Wednesday 8 June 2016

Why do I need ducks?


“You don't have a slug problem; you have a duck deficiency.”  - Bill Mollison

There are a variety of reasons why you should want ducks. They lay eggs and/or can be reared for meat, they eat garden pests, are a great pet, increase the fertility of your soil, use up many types of food scrap, are great company when doing the weeding and in a great many ways deserve the title of “clowns of the garden”.

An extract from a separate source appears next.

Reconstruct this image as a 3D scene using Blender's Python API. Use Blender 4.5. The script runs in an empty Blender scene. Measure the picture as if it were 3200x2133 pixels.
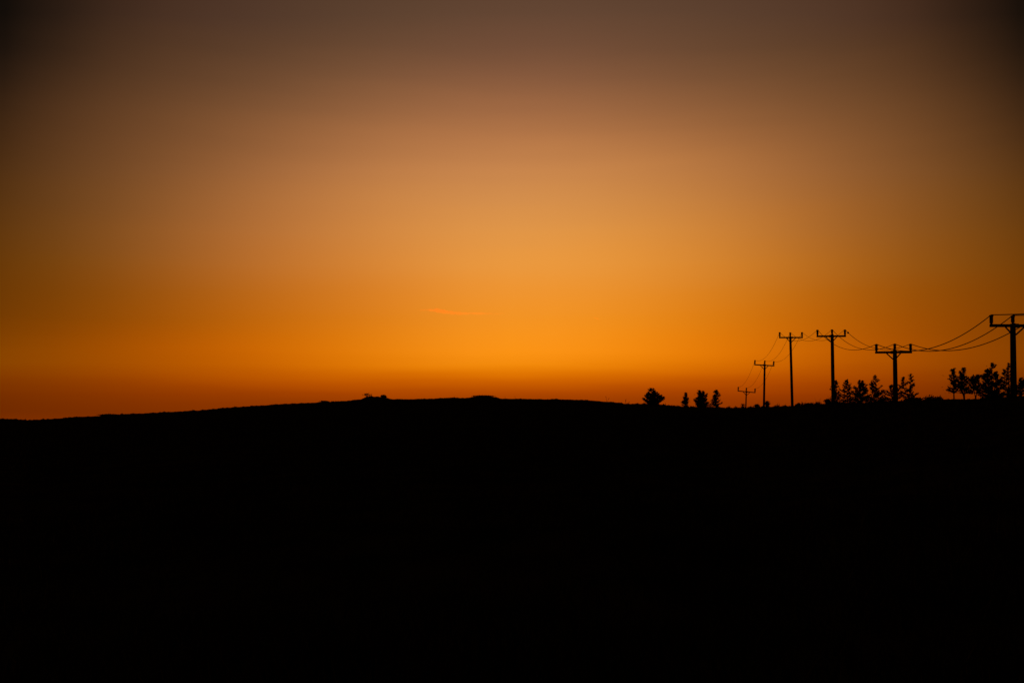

For us, the simple reason why we needed ducks was that our garden and the plants within it, whether edibles or ornamentals, were being absolutely ravaged by slugs and snails. We live in Austria (Alps, not kangaroos), where we have pretty much every type of slug and snail imaginable: cute little black slugs, half-inch grey slugs, orangey-brown slugs up to a foot in length, big black snails with orange patches, teeny almost invisible snails, humongous Weinberg snails (the ones you find in French restaurants) and everything in between. Some gardening years in Austria are so bad that the slugs even start eating plants which are supposed to be slug-proof, like tomatoes!

But wait, did you try…

YES! We tried slug pellets (yes, both ferramol and metaldehyde), we tried beer traps, we tried copper strips, we tried spiky slug fences made from old cans, we tried wood ash, we tried chalk, we tried that thing where you cut a potato in half and go collect the slugs afterwards, we tried that thing where you put down wooden planks and pick the slugs off the bottom while they sleep during the daytime, we tried hand collecting them just after dusk… we tried all those and many more.

All of them worked a little, but when all it takes is one slug to break through your defences and cut a seedling in half at the stalk, "a little" really isn't good enough. You need something to drastically alter the slug equilibrium in the long term. And do you know what really does work? Ducks!

That is why we need ducks. If you have a garden of a reasonable size, I’d wager that you need ducks too!